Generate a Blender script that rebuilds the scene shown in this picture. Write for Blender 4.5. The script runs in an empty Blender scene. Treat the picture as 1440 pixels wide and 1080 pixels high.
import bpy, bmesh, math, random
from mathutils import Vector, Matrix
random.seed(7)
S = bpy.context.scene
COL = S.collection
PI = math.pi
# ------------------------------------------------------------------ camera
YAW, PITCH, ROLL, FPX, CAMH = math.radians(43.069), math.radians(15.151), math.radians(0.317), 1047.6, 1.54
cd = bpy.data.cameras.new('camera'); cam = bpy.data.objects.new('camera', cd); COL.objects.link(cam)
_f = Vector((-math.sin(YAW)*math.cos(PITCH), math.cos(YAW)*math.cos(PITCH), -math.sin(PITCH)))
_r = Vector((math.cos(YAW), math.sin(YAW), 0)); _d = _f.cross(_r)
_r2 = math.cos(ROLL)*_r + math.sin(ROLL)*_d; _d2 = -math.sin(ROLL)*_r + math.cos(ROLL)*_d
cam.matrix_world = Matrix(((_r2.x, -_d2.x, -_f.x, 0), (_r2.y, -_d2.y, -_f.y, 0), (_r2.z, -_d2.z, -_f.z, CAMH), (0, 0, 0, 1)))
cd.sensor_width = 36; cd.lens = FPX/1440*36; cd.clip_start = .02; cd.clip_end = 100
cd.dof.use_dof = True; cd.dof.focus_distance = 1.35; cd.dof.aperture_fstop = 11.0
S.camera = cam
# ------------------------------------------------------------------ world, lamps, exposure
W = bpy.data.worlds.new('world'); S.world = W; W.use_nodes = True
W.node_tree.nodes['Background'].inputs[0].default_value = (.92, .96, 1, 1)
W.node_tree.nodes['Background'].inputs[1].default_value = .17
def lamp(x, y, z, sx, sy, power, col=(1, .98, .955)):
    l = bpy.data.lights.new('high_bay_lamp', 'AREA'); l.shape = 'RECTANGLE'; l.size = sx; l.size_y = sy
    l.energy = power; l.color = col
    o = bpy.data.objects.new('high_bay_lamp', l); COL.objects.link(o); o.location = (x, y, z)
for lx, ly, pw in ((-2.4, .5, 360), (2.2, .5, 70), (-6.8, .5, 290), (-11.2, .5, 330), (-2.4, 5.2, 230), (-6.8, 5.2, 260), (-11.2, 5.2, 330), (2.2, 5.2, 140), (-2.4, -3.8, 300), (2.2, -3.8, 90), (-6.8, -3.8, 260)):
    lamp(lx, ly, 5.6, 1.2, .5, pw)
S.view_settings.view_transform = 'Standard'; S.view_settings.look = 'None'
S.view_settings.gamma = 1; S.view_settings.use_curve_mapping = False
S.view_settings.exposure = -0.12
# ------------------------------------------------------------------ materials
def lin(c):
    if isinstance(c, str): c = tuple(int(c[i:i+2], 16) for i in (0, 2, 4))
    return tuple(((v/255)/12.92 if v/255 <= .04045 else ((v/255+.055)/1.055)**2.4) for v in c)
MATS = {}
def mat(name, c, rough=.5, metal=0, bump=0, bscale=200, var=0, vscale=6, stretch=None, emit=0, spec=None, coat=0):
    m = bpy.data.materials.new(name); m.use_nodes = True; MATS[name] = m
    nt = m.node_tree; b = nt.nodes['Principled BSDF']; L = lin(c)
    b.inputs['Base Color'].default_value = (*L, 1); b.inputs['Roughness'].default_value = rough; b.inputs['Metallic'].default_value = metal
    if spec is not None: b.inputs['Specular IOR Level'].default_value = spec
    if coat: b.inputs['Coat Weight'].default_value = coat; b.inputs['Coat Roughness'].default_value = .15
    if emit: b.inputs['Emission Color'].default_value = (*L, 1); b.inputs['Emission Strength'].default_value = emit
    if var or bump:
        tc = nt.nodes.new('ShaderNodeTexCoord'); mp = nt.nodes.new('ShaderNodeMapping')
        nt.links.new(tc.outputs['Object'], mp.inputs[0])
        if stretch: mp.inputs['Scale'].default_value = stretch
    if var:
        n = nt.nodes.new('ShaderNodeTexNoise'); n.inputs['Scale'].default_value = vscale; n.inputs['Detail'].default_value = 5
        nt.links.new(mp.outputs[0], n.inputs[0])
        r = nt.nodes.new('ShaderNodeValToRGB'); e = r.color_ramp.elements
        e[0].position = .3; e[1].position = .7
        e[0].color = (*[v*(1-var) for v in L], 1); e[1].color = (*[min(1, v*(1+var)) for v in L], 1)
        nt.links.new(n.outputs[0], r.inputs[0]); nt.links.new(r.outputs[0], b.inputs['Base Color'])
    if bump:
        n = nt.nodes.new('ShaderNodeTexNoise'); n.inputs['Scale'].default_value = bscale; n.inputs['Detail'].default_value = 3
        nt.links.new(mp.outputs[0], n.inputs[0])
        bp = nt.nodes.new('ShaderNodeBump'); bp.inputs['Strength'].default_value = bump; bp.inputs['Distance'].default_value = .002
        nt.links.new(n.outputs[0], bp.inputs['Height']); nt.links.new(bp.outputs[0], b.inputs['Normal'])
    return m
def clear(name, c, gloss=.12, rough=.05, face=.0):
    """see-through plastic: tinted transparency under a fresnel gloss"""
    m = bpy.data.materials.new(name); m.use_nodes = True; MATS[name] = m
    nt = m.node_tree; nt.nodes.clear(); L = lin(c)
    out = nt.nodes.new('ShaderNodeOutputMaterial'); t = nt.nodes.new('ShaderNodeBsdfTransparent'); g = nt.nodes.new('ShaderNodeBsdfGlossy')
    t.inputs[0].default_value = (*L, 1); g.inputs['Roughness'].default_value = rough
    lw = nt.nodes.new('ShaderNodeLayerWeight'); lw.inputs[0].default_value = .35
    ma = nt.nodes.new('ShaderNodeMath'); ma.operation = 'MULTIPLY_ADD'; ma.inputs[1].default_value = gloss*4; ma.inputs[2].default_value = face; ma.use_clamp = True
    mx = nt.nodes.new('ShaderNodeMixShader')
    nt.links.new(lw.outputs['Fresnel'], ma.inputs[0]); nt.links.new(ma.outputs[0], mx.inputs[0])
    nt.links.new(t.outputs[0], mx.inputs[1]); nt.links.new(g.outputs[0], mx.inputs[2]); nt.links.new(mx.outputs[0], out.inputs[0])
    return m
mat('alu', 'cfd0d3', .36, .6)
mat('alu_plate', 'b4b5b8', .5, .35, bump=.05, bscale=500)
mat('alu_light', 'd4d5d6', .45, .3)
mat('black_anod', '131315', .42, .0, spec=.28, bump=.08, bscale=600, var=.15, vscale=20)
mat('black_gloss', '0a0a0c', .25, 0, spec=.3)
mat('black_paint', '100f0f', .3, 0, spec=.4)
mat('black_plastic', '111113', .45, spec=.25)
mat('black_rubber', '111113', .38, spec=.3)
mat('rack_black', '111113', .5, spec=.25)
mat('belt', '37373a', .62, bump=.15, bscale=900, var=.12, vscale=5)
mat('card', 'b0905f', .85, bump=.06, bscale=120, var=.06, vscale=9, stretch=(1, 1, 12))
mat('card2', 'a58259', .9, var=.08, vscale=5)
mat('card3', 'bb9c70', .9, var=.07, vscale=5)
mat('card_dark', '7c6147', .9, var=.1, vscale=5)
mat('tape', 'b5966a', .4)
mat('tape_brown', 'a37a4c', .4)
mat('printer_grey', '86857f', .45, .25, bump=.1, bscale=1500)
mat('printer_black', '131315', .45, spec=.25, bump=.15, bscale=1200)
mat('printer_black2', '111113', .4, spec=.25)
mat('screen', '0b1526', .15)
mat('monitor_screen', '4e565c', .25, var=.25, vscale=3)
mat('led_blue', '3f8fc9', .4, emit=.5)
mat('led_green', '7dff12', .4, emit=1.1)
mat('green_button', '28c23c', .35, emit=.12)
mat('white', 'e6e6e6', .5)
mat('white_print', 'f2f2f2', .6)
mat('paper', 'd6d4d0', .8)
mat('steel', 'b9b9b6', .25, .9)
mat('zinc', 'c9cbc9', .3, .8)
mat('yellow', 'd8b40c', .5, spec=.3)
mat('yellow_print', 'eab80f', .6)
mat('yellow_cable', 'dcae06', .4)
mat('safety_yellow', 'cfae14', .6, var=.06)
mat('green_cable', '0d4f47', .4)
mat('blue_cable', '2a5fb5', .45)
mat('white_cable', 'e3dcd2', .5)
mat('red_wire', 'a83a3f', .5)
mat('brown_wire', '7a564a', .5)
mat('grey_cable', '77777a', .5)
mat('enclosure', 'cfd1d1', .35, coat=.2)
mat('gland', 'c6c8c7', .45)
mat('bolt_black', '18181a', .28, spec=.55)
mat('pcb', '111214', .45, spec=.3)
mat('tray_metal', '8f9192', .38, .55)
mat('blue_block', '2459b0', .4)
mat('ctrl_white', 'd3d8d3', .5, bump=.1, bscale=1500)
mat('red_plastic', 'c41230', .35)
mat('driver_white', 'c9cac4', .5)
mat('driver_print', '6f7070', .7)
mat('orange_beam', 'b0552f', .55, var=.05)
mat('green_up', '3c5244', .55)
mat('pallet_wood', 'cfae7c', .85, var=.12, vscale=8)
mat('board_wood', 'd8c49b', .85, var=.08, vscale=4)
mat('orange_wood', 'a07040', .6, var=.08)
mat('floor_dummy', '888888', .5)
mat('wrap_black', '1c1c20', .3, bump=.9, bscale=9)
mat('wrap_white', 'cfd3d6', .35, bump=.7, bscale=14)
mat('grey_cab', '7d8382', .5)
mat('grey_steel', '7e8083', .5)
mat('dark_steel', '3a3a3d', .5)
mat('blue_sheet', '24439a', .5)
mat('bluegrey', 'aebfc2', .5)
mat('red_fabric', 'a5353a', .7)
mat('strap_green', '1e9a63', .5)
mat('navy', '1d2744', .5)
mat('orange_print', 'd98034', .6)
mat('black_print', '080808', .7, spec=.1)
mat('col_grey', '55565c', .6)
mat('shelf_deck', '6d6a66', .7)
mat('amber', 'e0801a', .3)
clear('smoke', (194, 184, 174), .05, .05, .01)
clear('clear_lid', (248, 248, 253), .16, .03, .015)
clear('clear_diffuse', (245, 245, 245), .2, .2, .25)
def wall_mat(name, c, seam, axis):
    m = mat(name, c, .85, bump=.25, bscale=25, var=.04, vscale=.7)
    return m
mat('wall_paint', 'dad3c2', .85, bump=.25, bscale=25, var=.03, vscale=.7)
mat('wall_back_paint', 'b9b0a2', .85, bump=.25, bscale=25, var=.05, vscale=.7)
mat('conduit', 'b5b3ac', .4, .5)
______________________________
## What is asked
Track down all lines above with the string "scene" and copy them.

## Task result
Generate a Blender script that rebuilds the scene shown in this picture. Write for Blender 4.5. The script runs in an empty Blender scene. Treat the picture as 1440 pixels wide and 1080 pixels high.
S = bpy.context.scene